The spectre of a catastrophic oil spill is haunting the remote, rugged coast of British Columbia as Canada's government considers approving a major new pipeline project. Prime Minister Mark Carney's support for the plan, which includes lifting a 53-year-old ban on oil tanker traffic, has ignited fierce opposition from coastal First Nations who vividly remember the devastation of a previous fuel spill.
A Community's 'Worst-Case Scenario'
The fear is rooted in recent, painful history. In October 2016, the American tugboat Nathan E Stewart ran aground on a reef in the Seaforth Channel, near the Heiltsuk Nation community of Bella Bella. Despite attempts to free the vessel, it began taking on water and leaking diesel. A coast guard helicopter later confirmed the community's dread: a large sheen of oil was visible outside containment booms. In total, 110,000 litres of diesel spilled into the critical marine ecosystem.
"People were devastated. They talked as though we had lost someone in our community," recalled Marilynn Slett, Chief Councillor of the Heiltsuk Nation. The spill contaminated primary harvesting sites, causing immediate and ongoing economic loss. Nearly a decade later, the nation is still fighting for compensation, including for the destruction of ancient clam gardens cultivated for centuries.
The Fight Against Lifting the Tanker Ban
Against this backdrop, Prime Minister Carney's push to build a pipeline moving "at least one million barrels a day" of Alberta bitumen to Asian markets has triggered alarm. Key to the plan is repealing the moratorium on oil tankers along British Columbia's north coast, a ban formalised into law in 2019.
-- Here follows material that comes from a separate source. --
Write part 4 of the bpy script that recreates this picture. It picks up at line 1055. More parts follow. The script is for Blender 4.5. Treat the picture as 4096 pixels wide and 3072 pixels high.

Experts warn the region is uniquely dangerous for large tankers. The Hecate Strait is described as a "malevolent weather factory" with diabolically hostile winter storms. "It's spectacularly dangerous," said Rick Steiner, a veteran of the 1989 Exxon Valdez disaster. Coastal First Nations, representing nine nations, have declared the project "would never happen" and called the tanker ban non-negotiable.
Green Party leader Elizabeth May stated there is "no chance" an oil tanker will ever move through those inner waters, adding governments cannot "wish away science" or pretend a tanker wouldn't break apart in such conditions.
Cultural Loss and an Unacceptable Risk
For communities like the Heiltsuk, the potential harm transcends economics. The 2016 spill's legacy includes closed harvesting sites and damaged ecosystems that allowed invasive species like the European green crab to thrive. Under current maritime law, they cannot claim compensation for cultural losses, such as lost access to cultural sites—a wrong a delegation took to the UN last year.
"How do you show a receipt for the loss of our ability to transmit our knowledge and our cultural practices between generations?" asked Chief Slett. She emphasised that the Nathan E Stewart spill of fewer than 700 barrels polluted over 1,500 acres, while modern tankers can carry over 2 million barrels.
British Columbia's Premier, David Eby, warned that scrapping the ban would be a "grave mistake," risking both environmental catastrophe and the withdrawal of First Nations support for other projects. For the Heiltsuk, the calculation is stark. "We just cannot accept this risk to our community after seeing what can happen," said Slett. "We can't. And we won't."